Quant à «Equilibrium» – des ballons de basket en suspension – elle serait la métaphore de «cet état d’équilibre que nous rechercherions tous»… Suivent «Statuary» – des répliques en acier inoxydable d’un lapin gonflable, d’un buste de Louis XIV et autres objets de décoration – qui «cherchent à dessiner un panorama de la société»; «Banality» – des objets en porcelaine ou en bois polychrome avec lesquels l’artiste détourne l'image des stars (un kitchissime «Michael Jackson» taille réelle avec sa guenon préférée ou un «Buster Keaton» sur un âne); ou encore «Made in Heaven » – peintures hyperréalistes et sculptures en verre de ses ébats sexuels avec sa femme de l’époque, la Cicciolina, star du porno italien.

Le chien rose fluo de François Pinault

Parmi ses séries plus récentes, citons «Celebration» – un cœur géant, une lune bleue, un chien de trois mètres de haut, le fameux Balloon Dog (ici l’exemplaire rose fluo de François Pinault), sculptures polies et travaillées avec perfection qui semblent bien légères alors qu’elles pèsent plusieurs centaines de kilos; «Easyfun» – des miroirs colorés en forme de têtes d’animaux; ou encore les séries «Popeye» et «Hulk Elvis» où l’on retrouve nos deux héros de la culture de masse américaine et des jouets gonflables – mais attention, en acier quand même! – , comme le fameux homard pendu par la queue. Et au milieu, une cloche en bronze… C’est à la série «Antiquity» que revient l’honneur de terminer le parcours.

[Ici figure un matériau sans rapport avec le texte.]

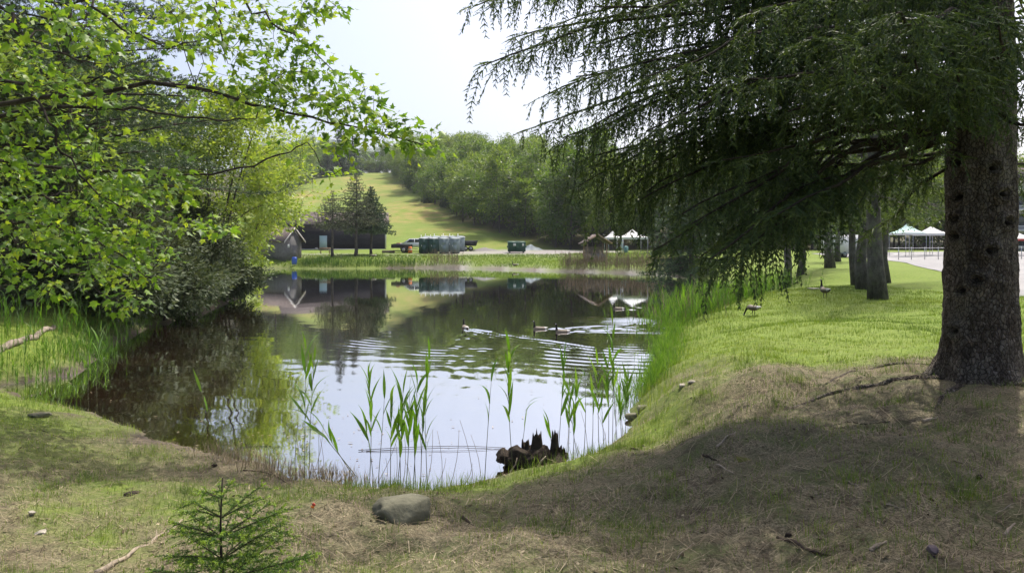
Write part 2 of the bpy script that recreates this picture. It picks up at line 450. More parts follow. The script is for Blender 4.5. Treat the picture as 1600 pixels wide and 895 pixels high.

Les plus récentes productions de Koons se réfèrent à l’histoire de l’art, du paléolithique («Balloon Venus» en référence à la Vénus de Willendorf) au classicisme («Gazing ball», répliques de statues d’Hercule et d’Ariane sur lesquelles trône une boule de jardin bleue…).

Un univers lisse et aseptisé

Dans cet univers lisse et aseptisé, tout est brillance et merveilleuse technologie mais froid, si froid. L’arrogance, l’autosatisfaction, le narcissisme (ah! cet autoportrait en marbre!) et l’exhibitionnisme sont partout.

Jeff Koons à son exposition à Francfort 2012.

Jeff Koons à son exposition à Francfort 2012. © PHOTO: Liebieghaus Skulpturensammlung Frankfurt

Alors, il y a fort à parier que cet univers kitch et percutant, soigné et coloré va susciter adoration ou détestation. D’aucuns y verront supercherie, d’autres vision décalée du monde. Ou de l’art tout simplement: tout cela est amusant, ironique et surtout déstabilisant. Car n’est-ce pas cela l’art contemporain, susciter une réaction?

En passant sans cesse du puéril le plus pur au pornographique le plus hard (salle interdite aux moins de 18 ans), d’objets du quotidien tout ce qu’il y a de plus banal à des reproductions géantes exceptionnelles par les techniques de pointe mises en œuvre, cette ode au bling bling qui veut réconcilier art moderne et culture populaire ne peut en tout cas pas laisser indifférent. Surtout lorsqu’on sait que le «Balloon Dog » orange a été adjugé pour cinquante-huit millions de dollars l’an dernier, record pour un artiste vivant...

«Jeff Koons, la rétrospective», jusqu'au 27 avril 2015, Centre Pompidou, 75004 Paris.